Written task -
Output, please, exactly those lines of the listing that come before the line with "step at z = 0)", along with that line itself.

Provided material -
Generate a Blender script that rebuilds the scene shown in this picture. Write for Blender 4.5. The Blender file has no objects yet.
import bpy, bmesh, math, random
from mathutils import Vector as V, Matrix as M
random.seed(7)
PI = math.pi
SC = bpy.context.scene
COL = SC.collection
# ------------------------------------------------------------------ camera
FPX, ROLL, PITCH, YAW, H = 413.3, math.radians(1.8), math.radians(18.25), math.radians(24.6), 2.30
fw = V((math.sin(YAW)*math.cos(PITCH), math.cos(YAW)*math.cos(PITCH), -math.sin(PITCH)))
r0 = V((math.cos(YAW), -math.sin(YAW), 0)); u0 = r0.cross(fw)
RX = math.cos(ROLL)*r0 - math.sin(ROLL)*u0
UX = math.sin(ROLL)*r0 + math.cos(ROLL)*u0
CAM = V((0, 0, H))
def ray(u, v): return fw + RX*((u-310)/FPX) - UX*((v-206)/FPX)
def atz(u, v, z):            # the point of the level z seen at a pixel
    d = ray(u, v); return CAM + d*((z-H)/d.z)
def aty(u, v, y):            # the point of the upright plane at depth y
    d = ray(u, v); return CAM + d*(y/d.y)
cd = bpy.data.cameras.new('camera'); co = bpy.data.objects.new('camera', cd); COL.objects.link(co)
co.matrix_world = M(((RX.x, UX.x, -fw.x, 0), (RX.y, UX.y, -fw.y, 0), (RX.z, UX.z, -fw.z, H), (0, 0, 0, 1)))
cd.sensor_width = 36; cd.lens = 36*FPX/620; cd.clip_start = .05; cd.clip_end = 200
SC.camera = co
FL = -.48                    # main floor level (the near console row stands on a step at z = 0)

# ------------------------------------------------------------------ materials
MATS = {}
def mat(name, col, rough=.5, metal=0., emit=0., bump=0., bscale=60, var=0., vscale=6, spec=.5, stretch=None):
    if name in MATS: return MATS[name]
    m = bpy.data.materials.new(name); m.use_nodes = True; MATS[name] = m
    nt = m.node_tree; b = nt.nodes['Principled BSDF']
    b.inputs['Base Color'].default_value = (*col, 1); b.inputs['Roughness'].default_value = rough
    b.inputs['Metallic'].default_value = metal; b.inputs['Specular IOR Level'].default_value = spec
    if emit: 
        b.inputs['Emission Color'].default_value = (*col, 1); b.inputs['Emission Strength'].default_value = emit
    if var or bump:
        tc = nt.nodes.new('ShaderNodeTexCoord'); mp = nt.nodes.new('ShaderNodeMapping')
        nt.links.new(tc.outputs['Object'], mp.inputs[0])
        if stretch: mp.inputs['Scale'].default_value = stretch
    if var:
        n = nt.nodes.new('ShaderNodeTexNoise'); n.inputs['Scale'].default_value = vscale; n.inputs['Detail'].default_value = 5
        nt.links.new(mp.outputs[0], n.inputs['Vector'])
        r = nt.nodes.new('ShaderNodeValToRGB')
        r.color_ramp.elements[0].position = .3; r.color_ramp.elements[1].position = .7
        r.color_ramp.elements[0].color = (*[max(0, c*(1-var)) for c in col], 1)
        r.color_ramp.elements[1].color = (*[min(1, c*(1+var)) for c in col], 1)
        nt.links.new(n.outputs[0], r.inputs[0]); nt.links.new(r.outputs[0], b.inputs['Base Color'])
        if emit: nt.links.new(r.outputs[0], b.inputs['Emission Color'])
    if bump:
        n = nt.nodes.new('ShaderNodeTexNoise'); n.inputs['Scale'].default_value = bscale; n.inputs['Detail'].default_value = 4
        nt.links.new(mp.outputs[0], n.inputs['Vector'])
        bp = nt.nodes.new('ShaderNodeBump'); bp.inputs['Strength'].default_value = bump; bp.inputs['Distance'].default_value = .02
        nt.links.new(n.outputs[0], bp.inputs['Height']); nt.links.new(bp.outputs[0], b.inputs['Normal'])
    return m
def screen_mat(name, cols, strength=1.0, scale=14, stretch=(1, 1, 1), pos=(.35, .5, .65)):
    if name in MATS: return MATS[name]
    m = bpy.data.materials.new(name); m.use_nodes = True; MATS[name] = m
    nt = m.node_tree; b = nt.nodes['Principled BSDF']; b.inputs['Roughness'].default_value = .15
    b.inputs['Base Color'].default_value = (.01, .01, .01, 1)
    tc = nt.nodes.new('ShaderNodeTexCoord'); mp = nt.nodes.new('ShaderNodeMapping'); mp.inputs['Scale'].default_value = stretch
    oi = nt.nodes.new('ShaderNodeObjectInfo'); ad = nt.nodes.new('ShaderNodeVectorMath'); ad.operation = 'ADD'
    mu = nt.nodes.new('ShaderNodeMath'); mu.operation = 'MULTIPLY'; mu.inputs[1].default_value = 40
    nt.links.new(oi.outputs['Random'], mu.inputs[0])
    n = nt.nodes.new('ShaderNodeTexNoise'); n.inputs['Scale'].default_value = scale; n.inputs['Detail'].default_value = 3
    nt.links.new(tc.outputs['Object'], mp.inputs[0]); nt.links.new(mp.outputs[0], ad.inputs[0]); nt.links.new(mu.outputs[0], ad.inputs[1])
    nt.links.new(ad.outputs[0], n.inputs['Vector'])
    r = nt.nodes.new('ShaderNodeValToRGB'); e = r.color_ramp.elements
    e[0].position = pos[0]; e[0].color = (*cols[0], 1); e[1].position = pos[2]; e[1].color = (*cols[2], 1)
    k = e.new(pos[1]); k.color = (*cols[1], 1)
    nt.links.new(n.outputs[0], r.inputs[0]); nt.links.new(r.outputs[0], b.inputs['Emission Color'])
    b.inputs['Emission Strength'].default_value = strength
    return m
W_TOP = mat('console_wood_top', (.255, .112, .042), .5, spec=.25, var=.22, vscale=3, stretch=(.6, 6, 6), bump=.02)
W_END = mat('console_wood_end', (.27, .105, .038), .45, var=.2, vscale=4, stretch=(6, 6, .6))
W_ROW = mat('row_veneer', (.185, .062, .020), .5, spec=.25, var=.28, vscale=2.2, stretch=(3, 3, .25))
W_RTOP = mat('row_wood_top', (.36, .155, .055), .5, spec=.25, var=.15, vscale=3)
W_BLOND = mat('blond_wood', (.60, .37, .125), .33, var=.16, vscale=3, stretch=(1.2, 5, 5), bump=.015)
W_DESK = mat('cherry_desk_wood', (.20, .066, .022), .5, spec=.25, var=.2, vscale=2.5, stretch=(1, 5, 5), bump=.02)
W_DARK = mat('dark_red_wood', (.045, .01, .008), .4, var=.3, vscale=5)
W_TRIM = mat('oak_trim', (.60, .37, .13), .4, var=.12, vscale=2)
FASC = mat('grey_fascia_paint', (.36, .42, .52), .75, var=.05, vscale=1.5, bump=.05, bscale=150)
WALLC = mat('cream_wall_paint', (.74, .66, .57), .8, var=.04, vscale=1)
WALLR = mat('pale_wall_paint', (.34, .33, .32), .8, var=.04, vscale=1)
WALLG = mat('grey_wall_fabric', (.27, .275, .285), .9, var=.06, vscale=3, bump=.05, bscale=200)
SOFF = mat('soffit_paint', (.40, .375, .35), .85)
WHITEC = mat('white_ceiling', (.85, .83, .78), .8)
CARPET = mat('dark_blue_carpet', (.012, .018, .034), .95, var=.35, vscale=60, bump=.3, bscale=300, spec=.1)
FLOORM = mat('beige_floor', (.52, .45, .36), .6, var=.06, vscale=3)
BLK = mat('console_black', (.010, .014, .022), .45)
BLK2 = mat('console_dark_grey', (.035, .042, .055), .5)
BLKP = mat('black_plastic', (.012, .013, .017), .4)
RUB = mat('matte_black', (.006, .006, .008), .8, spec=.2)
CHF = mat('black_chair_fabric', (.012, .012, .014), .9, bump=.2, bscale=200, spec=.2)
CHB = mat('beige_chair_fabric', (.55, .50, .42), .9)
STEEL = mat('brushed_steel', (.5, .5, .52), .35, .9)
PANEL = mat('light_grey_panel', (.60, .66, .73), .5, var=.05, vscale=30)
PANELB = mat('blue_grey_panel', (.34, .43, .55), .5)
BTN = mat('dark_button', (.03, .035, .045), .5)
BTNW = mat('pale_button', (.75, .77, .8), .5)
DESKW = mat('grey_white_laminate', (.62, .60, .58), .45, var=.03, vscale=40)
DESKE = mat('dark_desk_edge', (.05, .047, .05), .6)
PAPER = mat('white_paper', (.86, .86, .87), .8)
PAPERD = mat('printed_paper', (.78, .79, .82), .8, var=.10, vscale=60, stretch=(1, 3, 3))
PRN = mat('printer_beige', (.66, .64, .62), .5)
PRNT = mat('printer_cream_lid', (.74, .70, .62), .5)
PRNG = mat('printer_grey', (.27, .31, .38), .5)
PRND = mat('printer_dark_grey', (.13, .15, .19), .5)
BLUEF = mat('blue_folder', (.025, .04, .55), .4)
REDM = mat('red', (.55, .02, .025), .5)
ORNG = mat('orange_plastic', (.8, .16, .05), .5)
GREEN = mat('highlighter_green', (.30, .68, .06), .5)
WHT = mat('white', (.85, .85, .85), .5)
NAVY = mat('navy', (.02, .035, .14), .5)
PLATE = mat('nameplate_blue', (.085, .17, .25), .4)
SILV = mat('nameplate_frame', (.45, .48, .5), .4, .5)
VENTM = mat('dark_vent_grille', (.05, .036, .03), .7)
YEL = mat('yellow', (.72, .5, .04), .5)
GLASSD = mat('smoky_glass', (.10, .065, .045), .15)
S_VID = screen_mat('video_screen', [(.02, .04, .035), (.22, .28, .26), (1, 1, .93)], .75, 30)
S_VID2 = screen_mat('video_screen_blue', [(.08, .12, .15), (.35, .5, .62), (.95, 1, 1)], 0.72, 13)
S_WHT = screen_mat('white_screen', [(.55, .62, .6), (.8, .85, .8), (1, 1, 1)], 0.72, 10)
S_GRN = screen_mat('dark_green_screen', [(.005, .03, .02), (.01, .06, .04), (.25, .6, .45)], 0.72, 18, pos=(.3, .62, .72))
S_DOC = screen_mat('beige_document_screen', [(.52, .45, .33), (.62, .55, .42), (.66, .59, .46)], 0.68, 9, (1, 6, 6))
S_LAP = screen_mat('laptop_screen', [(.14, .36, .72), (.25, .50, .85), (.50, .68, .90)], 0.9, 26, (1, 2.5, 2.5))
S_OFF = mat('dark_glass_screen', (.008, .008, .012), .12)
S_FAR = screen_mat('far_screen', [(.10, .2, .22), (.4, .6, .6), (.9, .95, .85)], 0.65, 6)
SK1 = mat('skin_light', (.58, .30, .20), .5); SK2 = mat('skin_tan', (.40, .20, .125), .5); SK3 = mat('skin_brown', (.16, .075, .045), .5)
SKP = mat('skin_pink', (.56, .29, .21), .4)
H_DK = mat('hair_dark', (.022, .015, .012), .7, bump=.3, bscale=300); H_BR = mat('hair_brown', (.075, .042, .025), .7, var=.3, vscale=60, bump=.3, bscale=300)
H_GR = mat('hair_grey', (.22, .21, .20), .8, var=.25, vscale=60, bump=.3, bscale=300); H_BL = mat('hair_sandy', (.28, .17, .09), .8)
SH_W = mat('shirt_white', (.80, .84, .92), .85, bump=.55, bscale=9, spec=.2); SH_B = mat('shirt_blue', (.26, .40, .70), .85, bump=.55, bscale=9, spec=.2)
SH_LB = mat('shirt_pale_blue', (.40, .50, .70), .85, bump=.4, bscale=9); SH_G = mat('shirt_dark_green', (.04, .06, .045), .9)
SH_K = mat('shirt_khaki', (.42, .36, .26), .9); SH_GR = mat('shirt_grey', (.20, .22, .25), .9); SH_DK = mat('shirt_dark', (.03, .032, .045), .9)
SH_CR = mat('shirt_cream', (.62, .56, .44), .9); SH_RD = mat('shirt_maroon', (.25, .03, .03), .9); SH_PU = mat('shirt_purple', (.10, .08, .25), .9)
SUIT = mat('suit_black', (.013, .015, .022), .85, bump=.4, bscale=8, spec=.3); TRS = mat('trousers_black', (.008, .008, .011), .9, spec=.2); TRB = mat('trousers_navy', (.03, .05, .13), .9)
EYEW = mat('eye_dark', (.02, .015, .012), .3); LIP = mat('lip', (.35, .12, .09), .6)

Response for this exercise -
Generate a Blender script that rebuilds the scene shown in this picture. Write for Blender 4.5. The Blender file has no objects yet.
import bpy, bmesh, math, random
from mathutils import Vector as V, Matrix as M
random.seed(7)
PI = math.pi
SC = bpy.context.scene
COL = SC.collection
# ------------------------------------------------------------------ camera
FPX, ROLL, PITCH, YAW, H = 413.3, math.radians(1.8), math.radians(18.25), math.radians(24.6), 2.30
fw = V((math.sin(YAW)*math.cos(PITCH), math.cos(YAW)*math.cos(PITCH), -math.sin(PITCH)))
r0 = V((math.cos(YAW), -math.sin(YAW), 0)); u0 = r0.cross(fw)
RX = math.cos(ROLL)*r0 - math.sin(ROLL)*u0
UX = math.sin(ROLL)*r0 + math.cos(ROLL)*u0
CAM = V((0, 0, H))
def ray(u, v): return fw + RX*((u-310)/FPX) - UX*((v-206)/FPX)
def atz(u, v, z):            # the point of the level z seen at a pixel
    d = ray(u, v); return CAM + d*((z-H)/d.z)
def aty(u, v, y):            # the point of the upright plane at depth y
    d = ray(u, v); return CAM + d*(y/d.y)
cd = bpy.data.cameras.new('camera'); co = bpy.data.objects.new('camera', cd); COL.objects.link(co)
co.matrix_world = M(((RX.x, UX.x, -fw.x, 0), (RX.y, UX.y, -fw.y, 0), (RX.z, UX.z, -fw.z, H), (0, 0, 0, 1)))
cd.sensor_width = 36; cd.lens = 36*FPX/620; cd.clip_start = .05; cd.clip_end = 200
SC.camera = co
FL = -.48                    # main floor level (the near console row stands on a step at z = 0)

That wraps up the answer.